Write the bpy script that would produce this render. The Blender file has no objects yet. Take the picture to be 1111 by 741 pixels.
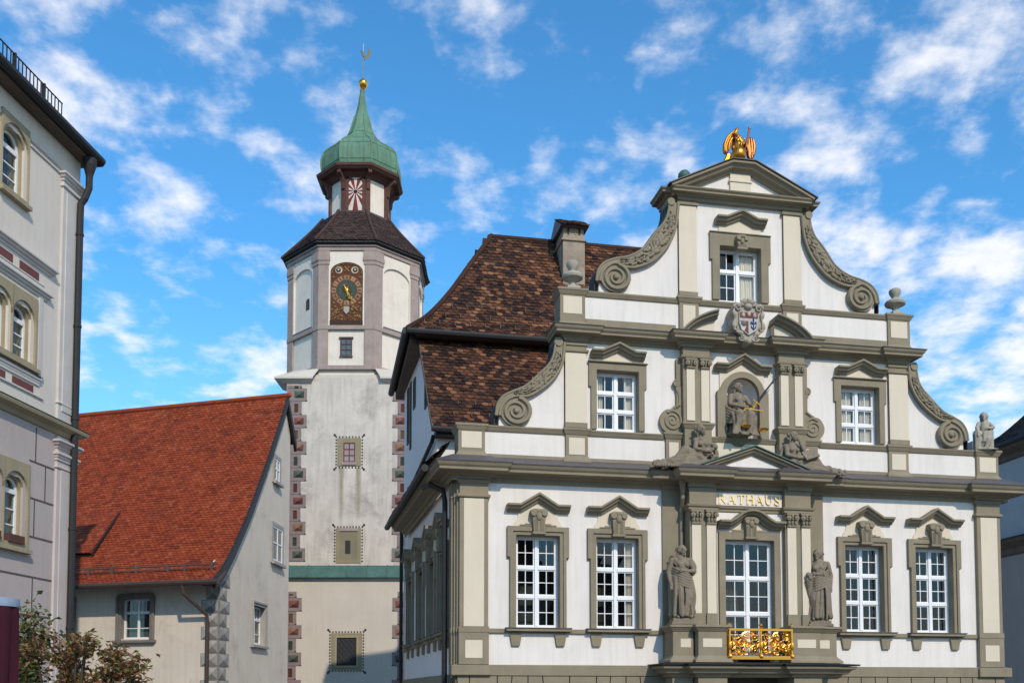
import bpy, bmesh, math, random
from mathutils import Vector, Matrix, noise
random.seed(11)
R = math.radians
sc = bpy.context.scene
col = sc.collection
pi = math.pi
# ---------------------------------------------------------------- camera
CAM = Vector((-9.661, -21.485, 2.634)); YAW = -0.191; PIT = 0.056
cd = bpy.data.cameras.new('camera'); cam = bpy.data.objects.new('camera', cd); col.objects.link(cam)
cam.location = CAM; cam.rotation_euler = (pi/2 + PIT, 0, YAW)
cd.sensor_width = 36; cd.lens = 1072/1111*36; cd.shift_y = 0.290
cd.clip_start = 0.1; cd.clip_end = 3000
sc.camera = cam
sc.render.resolution_x = 1024; sc.render.resolution_y = 682
# ---------------------------------------------------------------- sun and sky
AZ, EL = 12.0, 36.0          # sun: degrees right of the town hall's front, degrees high
sdir = Vector((math.sin(R(AZ))*math.cos(R(EL)), -math.cos(R(AZ))*math.cos(R(EL)), math.sin(R(EL))))
sl = bpy.data.lights.new('sun', 'SUN'); so = bpy.data.objects.new('sun', sl); col.objects.link(so)
sl.energy = 2.6; sl.angle = R(0.6); sl.color = (1.0, 0.875, 0.72)
so.rotation_euler = sdir.to_track_quat('Z', 'Y').to_euler(); so.location = (20, -60, 40)
w = bpy.data.worlds.new('World'); sc.world = w; w.use_nodes = True
nt = w.node_tree; N = nt.nodes; L = nt.links
for n in list(N): N.remove(n)
out = N.new('ShaderNodeOutputWorld'); bg = N.new('ShaderNodeBackground')
sky = N.new('ShaderNodeTexSky'); sky.sky_type = 'NISHITA'; sky.sun_disc = False
sky.sun_elevation = R(EL); sky.sun_rotation = math.atan2(sdir.x, sdir.y)
sky.air_density = 1.0; sky.dust_density = 0.4; sky.ozone_density = 2.5; sky.altitude = 600
tc = N.new('ShaderNodeTexCoord'); sep = N.new('ShaderNodeSeparateXYZ')
L.new(tc.outputs['Generated'], sep.inputs[0])
def M(op, a, b=None, c=None, nn=None):
    nn = nn or (N, L)
    m = nn[0].new('ShaderNodeMath'); m.operation = op
    for i, v in enumerate((a, b, c)):
        if v is None: continue
        if isinstance(v, (int, float)): m.inputs[i].default_value = v
        else: nn[1].new(v, m.inputs[i])
    return m.outputs[0]
zz = M('MAXIMUM', sep.outputs['Z'], 0.0)
den = M('ADD', zz, 0.20)
px = M('DIVIDE', sep.outputs['X'], den); pyy = M('DIVIDE', sep.outputs['Y'], den)
# streaky cloud field laid out on a layer overhead (rotated and stretched)
ca, sa = math.cos(R(-14)), math.sin(R(-14))
qx = M('ADD', M('MULTIPLY', px, ca), M('MULTIPLY', pyy, sa))
qy = M('SUBTRACT', M('MULTIPLY', pyy, ca), M('MULTIPLY', px, sa))
cx = N.new('ShaderNodeCombineXYZ')
L.new(M('MULTIPLY', qx, 1.05), cx.inputs[0]); L.new(M('MULTIPLY', qy, 1.0), cx.inputs[1])
cx.inputs[2].default_value = 5.3
def noi(vec, scale, det, rough, dist=0.0, nn=None):
    n = (nn or N).new('ShaderNodeTexNoise'); n.inputs['Scale'].default_value = scale
    n.inputs['Detail'].default_value = det; n.inputs['Roughness'].default_value = rough
    n.inputs['Distortion'].default_value = dist
    return n
n1 = noi(None, 9.5, 8, 0.55, 0.1); L.new(cx.outputs[0], n1.inputs['Vector'])
n2 = noi(None, 2.6, 2, 0.5); L.new(cx.outputs[0], n2.inputs['Vector'])
n3 = noi(None, 24.0, 6, 0.6, 0.3); L.new(cx.outputs[0], n3.inputs['Vector'])
cov = M('ADD', M('MULTIPLY', n1.outputs['Fac'], 0.95), M('MULTIPLY', n2.outputs['Fac'], 0.42))
cov = M('ADD', cov, M('MULTIPLY', n3.outputs['Fac'], 0.17))
# more cloud low down and to the right (towards +X)
low = M('MULTIPLY', M('SUBTRACT', 0.55, zz), 0.16)
rgt = M('MULTIPLY', sep.outputs['X'], 0.09)
cov = M('ADD', cov, M('ADD', low, rgt))
mr = N.new('ShaderNodeMapRange'); mr.interpolation_type = 'SMOOTHSTEP'
L.new(cov, mr.inputs[0]); mr.inputs[1].default_value = 0.735; mr.inputs[2].default_value = 1.06
mr.inputs[3].default_value = 0.0; mr.inputs[4].default_value = 0.92
hs = N.new('ShaderNodeHueSaturation'); hs.inputs['Saturation'].default_value = 1.12; hs.inputs['Value'].default_value = 1.0
L.new(sky.outputs[0], hs.inputs['Color'])
tint = N.new('ShaderNodeMix'); tint.data_type = 'RGBA'; tint.blend_type = 'MULTIPLY'; tint.inputs[0].default_value = 1.0
L.new(hs.outputs[0], tint.inputs[6]); tint.inputs[7].default_value = (0.66, 1.25, 1.37, 1)
mx = N.new('ShaderNodeMix'); mx.data_type = 'RGBA'
hz_ = N.new('ShaderNodeMix'); hz_.data_type = 'RGBA'
hf = N.new('ShaderNodeMapRange'); hf.interpolation_type = 'SMOOTHSTEP'; L.new(zz, hf.inputs[0])
hf.inputs[1].default_value = 0.0; hf.inputs[2].default_value = 0.42; hf.inputs[3].default_value = 0.62; hf.inputs[4].default_value = 0.0
L.new(hf.outputs[0], hz_.inputs[0]); L.new(tint.outputs[2], hz_.inputs[6]); hz_.inputs[7].default_value = (2.7, 4.0, 4.9, 1)
L.new(mr.outputs[0], mx.inputs[0]); L.new(hz_.outputs[2], mx.inputs[6])
mx.inputs[7].default_value = (5.9, 5.9, 6.1, 1)
L.new(mx.outputs[2], bg.inputs['Color']); bg.inputs['Strength'].default_value = 0.15
L.new(bg.outputs[0], out.inputs[0])
vs = sc.view_settings; vs.view_transform = 'Standard'; vs.look = 'None'; vs.exposure = 0.25; vs.gamma = 1.0
try: vs.use_curve_mapping = False
except Exception: pass

# ---------------------------------------------------------------- materials
def newmat(name):
    m = bpy.data.materials.new(name); m.use_nodes = True
    return m, m.node_tree.nodes, m.node_tree.links, m.node_tree.nodes['Principled BSDF']
def stuff(name, c, rough=0.85, var=0.10, scale=1.3, bump=0.12, bscale=45, streak=0.0, spec=0.25, metal=0.0, stain=None, stain_amt=0.0, stain_scale=1.6, stain_lo=.55):
    m, n, l, b = newmat(name)
    b.inputs['Roughness'].default_value = rough; b.inputs['Metallic'].default_value = metal
    b.inputs['Specular IOR Level'].default_value = spec
    t = n.new('ShaderNodeTexCoord')
    a = noi(None, scale, 6, .65, nn=n); l.new(t.outputs['Object'], a.inputs['Vector'])
    r = n.new('ShaderNodeMapRange'); l.new(a.outputs['Fac'], r.inputs[0])
    r.inputs[1].default_value = .3; r.inputs[2].default_value = .7
    r.inputs[3].default_value = 1 - var; r.inputs[4].default_value = 1 + var*.5
    v = r.outputs[0]
    if streak:
        mp = n.new('ShaderNodeMapping'); mp.inputs['Scale'].default_value = (5, 5, .35)
        l.new(t.outputs['Object'], mp.inputs[0])
        s = noi(None, 1.5, 5, .6, nn=n); l.new(mp.outputs[0], s.inputs['Vector'])
        r2 = n.new('ShaderNodeMapRange'); l.new(s.outputs['Fac'], r2.inputs[0])
        r2.inputs[1].default_value = .45; r2.inputs[2].default_value = .75
        r2.inputs[3].default_value = 1; r2.inputs[4].default_value = 1 - streak
        v = M('MULTIPLY', v, r2.outputs[0], nn=(n, l))
    mm = n.new('ShaderNodeMix'); mm.data_type = 'RGBA'; mm.blend_type = 'MULTIPLY'; mm.inputs[0].default_value = 1
    mm.inputs[6].default_value = (*c, 1)
    cc = n.new('ShaderNodeCombineColor')
    for i in range(3): l.new(v, cc.inputs[i])
    l.new(cc.outputs[0], mm.inputs[7]); o = mm.outputs[2]
    if stain:
        s2 = noi(None, stain_scale, 9, .72, .4, nn=n); l.new(t.outputs['Object'], s2.inputs['Vector'])
        r3 = n.new('ShaderNodeMapRange'); l.new(s2.outputs['Fac'], r3.inputs[0])
        r3.inputs[1].default_value = stain_lo; r3.inputs[2].default_value = stain_lo + .17
        r3.inputs[3].default_value = 0; r3.inputs[4].default_value = stain_amt
        m2 = n.new('ShaderNodeMix'); m2.data_type = 'RGBA'; l.new(r3.outputs[0], m2.inputs[0])
        l.new(o, m2.inputs[6]); m2.inputs[7].default_value = (*stain, 1); o = m2.outputs[2]
    l.new(o, b.inputs['Base Color'])
    if bump:
        k = noi(None, bscale, 5, .6, nn=n); l.new(t.outputs['Object'], k.inputs['Vector'])
        bp = n.new('ShaderNodeBump'); bp.inputs['Strength'].default_value = bump; bp.inputs['Distance'].default_value = .02
        l.new(k.outputs['Fac'], bp.inputs['Height']); l.new(bp.outputs[0], b.inputs['Normal'])
    return m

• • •

■ What needs to be done:
In the material above, find the lines that contain "objects" and show them.

■ Response:
Write the bpy script that would produce this render. The Blender file has no objects yet. Take the picture to be 1111 by 741 pixels.
cd = bpy.data.cameras.new('camera'); cam = bpy.data.objects.new('camera', cd); col.objects.link(cam)
sl = bpy.data.lights.new('sun', 'SUN'); so = bpy.data.objects.new('sun', sl); col.objects.link(so)